Loulé's Administrative and Fiscal Court this afternoon suspended the demolition process for 137 houses on the island of Farol in the Algarve’s Ria Formosa whose owners had been told to push off today or face being charged for the destruction of their properties.
Polis Litoral Ria Formosa had scheduled the next raft of demolitions for the 27th of April and the 6th of May but now are unable to proceed due to the court's decision which was taken after a detailed analysis of the petitions submitted by the island property owners.
Speaking to Lusa, the president of the association of Farol and Santa Maria Islanders, Feliciano Júlio, said that Polis now has 10 days to deliberate on the ruling and counter the claims if it wants to, then the court finally will decide on the fate of the island homes.
"This is the start of a wider legal process that will be resolved in the Portuguese courts," said Feliciano Júlio, explaining that to today’s granting of protective orders for 137 properties can be added 14 houses which Polis says it is reviewing, as they are claimed to be first homes. All may yet evade the bulldozers.
The ‘renaturation’ process of the Ria Formosa area launched by the Ministry of the Environment through the Polis programme provides for demolition of 800 buildings on the barrier islands of the Ria Formosa lagoon.
At first the excuse given was health and safety which later changed to illegal construction in the maritime reserve zone and an assertion that the islanders were somehow damaging the environment when many see them as an essential ecological safeguard and as custodians of the rare habitats in which they live.
Many of the dwellings have been there for 100 years or more and the network of families that earn a living from the Ria Formosa area, and have lived on the islands for generations, felt that the arbitrary eviction orders needed some stiff opposition or their way of life forever would be gone.
The 'Islanders vs the State' has until now been a walkover with the government, through the Polis society, using bullying and intimidation to ensure the islanders stood little chance of success.

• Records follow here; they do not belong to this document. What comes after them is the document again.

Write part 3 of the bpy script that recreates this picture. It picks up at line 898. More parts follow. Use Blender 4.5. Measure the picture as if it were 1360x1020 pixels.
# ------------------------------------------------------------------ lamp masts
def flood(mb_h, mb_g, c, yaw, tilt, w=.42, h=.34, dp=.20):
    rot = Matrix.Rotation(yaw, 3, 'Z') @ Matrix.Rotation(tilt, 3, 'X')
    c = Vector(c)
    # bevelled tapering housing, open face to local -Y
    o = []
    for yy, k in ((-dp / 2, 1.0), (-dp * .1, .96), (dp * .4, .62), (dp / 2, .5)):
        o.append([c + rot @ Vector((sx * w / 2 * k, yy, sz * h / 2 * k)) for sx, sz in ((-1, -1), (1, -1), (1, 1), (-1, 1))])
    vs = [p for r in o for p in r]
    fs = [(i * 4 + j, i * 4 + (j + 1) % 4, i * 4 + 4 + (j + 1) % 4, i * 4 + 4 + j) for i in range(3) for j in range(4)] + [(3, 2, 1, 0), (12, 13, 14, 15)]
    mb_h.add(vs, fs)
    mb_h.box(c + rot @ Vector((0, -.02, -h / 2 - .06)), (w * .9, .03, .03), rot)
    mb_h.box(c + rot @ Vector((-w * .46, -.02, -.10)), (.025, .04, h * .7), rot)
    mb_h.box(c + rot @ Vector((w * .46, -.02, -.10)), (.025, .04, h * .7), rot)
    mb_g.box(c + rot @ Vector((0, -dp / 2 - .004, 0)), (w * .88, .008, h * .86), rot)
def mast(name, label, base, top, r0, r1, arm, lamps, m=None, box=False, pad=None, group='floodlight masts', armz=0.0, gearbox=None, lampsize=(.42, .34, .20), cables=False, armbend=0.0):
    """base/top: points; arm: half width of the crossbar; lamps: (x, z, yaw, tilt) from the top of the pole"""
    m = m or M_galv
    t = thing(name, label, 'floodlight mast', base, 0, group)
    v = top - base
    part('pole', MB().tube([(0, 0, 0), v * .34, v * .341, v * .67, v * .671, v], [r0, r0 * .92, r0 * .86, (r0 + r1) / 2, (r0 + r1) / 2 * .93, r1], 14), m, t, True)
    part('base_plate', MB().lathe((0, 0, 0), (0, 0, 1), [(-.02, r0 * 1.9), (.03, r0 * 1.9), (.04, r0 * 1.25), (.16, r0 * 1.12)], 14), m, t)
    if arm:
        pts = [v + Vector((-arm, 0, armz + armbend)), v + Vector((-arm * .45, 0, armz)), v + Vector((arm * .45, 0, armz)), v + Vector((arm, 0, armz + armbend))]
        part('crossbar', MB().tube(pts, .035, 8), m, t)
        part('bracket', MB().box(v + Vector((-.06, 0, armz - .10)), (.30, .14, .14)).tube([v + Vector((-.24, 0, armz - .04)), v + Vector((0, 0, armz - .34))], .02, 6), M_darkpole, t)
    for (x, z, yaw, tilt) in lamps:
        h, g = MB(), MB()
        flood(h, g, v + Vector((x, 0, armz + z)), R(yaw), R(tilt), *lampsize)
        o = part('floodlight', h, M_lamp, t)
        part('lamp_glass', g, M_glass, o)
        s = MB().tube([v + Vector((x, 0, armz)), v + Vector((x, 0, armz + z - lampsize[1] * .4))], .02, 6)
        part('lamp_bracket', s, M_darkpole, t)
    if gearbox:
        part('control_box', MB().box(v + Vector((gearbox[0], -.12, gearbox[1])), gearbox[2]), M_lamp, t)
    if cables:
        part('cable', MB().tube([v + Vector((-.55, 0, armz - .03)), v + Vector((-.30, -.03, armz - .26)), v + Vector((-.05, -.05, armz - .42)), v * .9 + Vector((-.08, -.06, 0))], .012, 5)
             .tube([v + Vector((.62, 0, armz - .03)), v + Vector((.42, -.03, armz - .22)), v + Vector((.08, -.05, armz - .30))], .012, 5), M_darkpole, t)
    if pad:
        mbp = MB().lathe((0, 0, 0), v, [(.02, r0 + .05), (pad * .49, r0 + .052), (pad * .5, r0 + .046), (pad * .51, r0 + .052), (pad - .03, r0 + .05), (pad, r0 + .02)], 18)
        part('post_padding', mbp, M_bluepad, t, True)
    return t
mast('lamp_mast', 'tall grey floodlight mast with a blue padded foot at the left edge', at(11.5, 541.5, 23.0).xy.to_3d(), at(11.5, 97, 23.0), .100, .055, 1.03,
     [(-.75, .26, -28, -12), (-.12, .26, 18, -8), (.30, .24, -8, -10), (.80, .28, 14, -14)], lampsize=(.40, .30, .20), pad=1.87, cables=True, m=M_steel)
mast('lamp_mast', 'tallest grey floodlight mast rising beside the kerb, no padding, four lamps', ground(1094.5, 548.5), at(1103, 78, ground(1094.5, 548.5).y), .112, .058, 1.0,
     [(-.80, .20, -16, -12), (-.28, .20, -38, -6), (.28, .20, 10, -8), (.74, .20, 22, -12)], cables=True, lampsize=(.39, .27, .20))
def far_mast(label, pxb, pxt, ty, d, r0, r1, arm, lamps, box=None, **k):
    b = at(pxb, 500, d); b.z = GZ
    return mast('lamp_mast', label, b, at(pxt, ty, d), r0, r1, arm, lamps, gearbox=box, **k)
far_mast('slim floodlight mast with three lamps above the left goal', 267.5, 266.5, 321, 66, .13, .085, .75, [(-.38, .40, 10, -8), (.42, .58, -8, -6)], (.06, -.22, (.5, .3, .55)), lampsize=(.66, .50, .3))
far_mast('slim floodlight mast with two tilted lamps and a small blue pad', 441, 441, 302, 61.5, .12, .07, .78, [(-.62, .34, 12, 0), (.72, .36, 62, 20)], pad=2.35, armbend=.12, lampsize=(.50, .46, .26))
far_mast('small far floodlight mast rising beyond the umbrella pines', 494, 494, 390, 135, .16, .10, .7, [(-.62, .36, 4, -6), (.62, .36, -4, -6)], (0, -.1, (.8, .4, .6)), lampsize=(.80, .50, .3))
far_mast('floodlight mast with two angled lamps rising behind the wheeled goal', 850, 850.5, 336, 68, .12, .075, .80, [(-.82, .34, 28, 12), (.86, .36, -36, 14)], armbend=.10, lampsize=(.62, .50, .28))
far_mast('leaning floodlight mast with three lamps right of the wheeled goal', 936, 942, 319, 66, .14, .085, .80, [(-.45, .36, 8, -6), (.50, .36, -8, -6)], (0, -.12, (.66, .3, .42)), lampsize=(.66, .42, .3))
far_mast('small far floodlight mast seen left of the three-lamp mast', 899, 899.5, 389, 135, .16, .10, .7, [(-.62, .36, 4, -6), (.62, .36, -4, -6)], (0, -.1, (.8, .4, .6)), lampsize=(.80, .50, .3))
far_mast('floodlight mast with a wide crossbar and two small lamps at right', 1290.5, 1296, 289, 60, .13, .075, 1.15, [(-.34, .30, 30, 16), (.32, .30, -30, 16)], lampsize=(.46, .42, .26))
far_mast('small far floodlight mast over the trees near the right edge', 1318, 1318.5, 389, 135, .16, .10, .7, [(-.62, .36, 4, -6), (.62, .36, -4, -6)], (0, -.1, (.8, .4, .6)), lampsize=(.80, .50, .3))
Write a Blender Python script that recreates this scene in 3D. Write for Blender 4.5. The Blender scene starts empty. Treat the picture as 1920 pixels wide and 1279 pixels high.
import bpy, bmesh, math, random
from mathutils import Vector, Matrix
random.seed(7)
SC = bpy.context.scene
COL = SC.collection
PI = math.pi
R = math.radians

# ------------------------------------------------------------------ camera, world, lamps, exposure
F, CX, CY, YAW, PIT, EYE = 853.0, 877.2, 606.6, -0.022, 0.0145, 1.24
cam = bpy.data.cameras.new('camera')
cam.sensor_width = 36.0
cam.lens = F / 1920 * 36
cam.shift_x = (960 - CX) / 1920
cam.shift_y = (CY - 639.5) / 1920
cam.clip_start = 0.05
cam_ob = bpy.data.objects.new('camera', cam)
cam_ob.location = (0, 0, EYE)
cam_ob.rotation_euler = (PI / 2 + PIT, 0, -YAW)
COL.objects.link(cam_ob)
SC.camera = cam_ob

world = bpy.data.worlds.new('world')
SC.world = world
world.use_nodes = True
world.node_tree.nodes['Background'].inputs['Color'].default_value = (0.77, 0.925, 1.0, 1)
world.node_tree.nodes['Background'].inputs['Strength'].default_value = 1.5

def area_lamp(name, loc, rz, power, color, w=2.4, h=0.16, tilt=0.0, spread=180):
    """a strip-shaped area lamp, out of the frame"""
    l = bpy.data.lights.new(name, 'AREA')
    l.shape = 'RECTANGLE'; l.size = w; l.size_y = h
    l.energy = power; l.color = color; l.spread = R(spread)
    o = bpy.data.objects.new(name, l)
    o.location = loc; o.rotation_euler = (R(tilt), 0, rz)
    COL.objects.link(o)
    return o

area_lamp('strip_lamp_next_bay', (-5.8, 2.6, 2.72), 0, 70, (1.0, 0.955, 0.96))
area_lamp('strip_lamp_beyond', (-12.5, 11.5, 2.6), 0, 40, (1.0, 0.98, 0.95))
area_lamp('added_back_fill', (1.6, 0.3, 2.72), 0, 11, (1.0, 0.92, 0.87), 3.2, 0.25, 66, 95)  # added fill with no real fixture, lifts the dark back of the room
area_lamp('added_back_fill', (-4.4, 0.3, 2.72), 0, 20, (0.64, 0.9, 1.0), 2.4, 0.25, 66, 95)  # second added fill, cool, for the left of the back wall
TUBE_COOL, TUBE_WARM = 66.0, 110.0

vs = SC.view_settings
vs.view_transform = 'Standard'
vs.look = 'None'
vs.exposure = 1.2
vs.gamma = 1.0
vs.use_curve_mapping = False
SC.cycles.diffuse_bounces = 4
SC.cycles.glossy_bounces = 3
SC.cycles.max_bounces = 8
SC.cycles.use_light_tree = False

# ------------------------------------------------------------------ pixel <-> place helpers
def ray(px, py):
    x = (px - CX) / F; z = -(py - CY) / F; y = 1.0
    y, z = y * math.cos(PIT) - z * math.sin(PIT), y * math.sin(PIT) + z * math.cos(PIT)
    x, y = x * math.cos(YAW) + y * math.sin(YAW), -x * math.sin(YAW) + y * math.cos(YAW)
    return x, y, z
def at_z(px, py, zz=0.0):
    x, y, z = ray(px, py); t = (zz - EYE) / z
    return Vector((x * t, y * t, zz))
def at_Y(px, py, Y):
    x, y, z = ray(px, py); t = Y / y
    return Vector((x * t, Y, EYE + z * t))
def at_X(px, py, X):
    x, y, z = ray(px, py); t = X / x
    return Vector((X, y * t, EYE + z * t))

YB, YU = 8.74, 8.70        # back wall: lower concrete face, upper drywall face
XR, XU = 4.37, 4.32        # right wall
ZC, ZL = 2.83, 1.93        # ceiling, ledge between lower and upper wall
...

The owners of those island property listed for demolition have been protesting with good coverage on national TV and local and national press and appointed a lawyer who submitted their claims to court.
The case against demolitions was heard in parliament, twice, but to no avail as the ruling coalition proved deaf to the islanders’ claims and many MPs whiled away this vital parliamentary time by playing on their computers.
The ruling today is the first step in a legal and democratic process that comes just in time and, as many will point out, it comes on the eve of the anniversary of the Carnation Revolution that was meant to ensure the country was run by sane, elected officials, not arrogant bullies.